SET PROBLEM:
Take every line from the listing below that contains "body".

SOURCE DATA:
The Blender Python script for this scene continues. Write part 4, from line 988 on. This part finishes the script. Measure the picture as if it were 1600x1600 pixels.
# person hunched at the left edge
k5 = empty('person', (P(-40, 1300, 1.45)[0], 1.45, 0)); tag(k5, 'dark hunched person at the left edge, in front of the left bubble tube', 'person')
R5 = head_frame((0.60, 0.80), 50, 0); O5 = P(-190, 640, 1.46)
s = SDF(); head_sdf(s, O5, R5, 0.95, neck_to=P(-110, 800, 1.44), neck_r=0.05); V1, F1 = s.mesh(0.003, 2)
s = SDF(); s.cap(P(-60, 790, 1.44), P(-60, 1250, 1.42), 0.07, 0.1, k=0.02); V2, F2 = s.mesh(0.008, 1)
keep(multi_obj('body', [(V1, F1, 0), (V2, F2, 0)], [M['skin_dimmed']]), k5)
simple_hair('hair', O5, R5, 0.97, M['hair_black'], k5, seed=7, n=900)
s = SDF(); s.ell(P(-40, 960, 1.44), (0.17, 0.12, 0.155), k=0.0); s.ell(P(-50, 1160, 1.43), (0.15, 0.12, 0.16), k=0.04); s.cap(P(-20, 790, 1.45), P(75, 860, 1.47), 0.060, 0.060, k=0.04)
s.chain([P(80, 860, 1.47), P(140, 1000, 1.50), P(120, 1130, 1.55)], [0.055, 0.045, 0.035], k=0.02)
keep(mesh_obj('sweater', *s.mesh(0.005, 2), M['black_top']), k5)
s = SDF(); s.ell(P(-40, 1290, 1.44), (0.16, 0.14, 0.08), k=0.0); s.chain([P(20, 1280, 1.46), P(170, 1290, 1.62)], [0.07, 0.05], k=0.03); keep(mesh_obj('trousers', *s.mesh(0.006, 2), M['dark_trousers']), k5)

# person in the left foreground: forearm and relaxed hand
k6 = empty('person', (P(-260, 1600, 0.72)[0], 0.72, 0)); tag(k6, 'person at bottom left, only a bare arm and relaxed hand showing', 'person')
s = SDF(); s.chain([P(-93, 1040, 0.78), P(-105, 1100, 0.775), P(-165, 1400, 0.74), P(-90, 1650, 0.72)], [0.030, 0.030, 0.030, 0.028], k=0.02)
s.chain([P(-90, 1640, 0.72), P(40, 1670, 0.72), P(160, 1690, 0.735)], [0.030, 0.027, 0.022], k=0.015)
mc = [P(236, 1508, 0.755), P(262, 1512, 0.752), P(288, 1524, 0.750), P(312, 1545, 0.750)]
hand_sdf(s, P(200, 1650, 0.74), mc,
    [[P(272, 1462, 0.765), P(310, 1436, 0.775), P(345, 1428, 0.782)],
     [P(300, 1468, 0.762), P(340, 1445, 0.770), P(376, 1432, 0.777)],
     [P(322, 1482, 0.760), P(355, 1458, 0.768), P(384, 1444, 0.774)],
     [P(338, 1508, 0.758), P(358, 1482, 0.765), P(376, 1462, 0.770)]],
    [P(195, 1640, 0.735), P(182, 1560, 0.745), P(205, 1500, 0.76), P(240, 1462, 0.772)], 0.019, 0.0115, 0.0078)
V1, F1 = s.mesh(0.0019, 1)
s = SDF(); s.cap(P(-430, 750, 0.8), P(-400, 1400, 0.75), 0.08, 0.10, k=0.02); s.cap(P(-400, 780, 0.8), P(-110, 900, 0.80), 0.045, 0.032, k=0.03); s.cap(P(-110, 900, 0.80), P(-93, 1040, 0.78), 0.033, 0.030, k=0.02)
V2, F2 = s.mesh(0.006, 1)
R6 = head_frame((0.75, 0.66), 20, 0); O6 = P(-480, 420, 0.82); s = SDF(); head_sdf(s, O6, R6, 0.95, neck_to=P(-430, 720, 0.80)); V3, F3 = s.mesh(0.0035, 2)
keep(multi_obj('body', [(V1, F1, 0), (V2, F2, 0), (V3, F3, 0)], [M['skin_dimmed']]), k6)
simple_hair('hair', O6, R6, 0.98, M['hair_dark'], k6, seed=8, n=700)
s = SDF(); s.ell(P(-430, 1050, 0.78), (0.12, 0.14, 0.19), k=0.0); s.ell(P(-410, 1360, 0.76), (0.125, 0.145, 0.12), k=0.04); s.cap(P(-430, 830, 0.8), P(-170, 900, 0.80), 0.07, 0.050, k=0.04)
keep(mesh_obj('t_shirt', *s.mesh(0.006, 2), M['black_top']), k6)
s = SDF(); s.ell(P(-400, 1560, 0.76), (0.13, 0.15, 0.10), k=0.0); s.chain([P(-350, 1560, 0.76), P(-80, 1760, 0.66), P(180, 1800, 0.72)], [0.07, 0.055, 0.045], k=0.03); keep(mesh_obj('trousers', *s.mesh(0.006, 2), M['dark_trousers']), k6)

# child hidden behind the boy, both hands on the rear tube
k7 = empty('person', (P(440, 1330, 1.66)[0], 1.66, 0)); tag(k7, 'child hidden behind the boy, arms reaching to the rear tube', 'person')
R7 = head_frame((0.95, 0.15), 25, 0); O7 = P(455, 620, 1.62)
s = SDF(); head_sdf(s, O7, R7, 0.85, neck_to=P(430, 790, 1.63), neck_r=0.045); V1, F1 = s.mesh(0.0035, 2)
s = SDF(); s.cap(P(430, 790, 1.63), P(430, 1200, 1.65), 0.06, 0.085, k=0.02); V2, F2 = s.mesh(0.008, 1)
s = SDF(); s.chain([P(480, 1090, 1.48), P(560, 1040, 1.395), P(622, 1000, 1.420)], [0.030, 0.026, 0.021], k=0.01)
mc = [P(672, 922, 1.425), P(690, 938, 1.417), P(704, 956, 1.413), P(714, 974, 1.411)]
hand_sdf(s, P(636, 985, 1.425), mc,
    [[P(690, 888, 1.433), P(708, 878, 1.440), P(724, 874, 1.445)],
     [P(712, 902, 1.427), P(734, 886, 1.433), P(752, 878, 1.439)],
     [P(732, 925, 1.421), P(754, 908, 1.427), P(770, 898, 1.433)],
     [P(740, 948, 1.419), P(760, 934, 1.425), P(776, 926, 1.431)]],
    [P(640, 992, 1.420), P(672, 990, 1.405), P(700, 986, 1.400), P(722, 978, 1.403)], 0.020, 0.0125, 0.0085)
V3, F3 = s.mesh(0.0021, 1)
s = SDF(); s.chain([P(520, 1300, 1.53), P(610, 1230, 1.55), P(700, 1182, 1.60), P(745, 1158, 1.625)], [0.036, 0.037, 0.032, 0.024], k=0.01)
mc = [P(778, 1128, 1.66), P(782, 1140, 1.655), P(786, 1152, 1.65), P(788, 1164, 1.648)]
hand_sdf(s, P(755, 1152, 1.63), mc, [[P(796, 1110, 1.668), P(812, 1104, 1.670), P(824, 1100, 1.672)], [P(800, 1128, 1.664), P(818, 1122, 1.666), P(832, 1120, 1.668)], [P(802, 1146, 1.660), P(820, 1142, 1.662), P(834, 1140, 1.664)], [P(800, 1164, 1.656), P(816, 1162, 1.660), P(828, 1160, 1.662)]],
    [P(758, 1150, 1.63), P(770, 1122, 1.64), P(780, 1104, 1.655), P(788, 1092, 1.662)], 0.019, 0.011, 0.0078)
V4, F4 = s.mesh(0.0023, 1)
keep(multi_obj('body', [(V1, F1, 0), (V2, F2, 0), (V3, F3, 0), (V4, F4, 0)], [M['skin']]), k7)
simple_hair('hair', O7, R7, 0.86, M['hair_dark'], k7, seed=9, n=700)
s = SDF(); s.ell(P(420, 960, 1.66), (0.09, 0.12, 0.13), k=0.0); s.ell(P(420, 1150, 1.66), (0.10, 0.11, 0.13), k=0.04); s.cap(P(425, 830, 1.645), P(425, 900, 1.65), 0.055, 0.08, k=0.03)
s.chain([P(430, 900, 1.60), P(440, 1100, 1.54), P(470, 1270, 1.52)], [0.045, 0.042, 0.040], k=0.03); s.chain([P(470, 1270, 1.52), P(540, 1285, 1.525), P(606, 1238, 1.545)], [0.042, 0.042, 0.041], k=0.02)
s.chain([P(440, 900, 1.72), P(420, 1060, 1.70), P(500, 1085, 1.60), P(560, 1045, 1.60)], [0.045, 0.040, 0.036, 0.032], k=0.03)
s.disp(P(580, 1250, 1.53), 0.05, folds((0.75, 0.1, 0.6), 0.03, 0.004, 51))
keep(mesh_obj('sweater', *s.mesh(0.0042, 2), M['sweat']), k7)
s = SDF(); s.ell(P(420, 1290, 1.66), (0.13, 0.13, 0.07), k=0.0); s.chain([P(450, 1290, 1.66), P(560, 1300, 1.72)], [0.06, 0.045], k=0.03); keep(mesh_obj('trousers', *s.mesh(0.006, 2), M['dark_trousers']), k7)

WRITTEN RESPONSE:
keep(multi_obj('body', [(V1, F1, 0), (V2, F2, 0)], [M['skin_dimmed']]), k5)
keep(multi_obj('body', [(V1, F1, 0), (V2, F2, 0), (V3, F3, 0)], [M['skin_dimmed']]), k6)
keep(multi_obj('body', [(V1, F1, 0), (V2, F2, 0), (V3, F3, 0), (V4, F4, 0)], [M['skin']]), k7)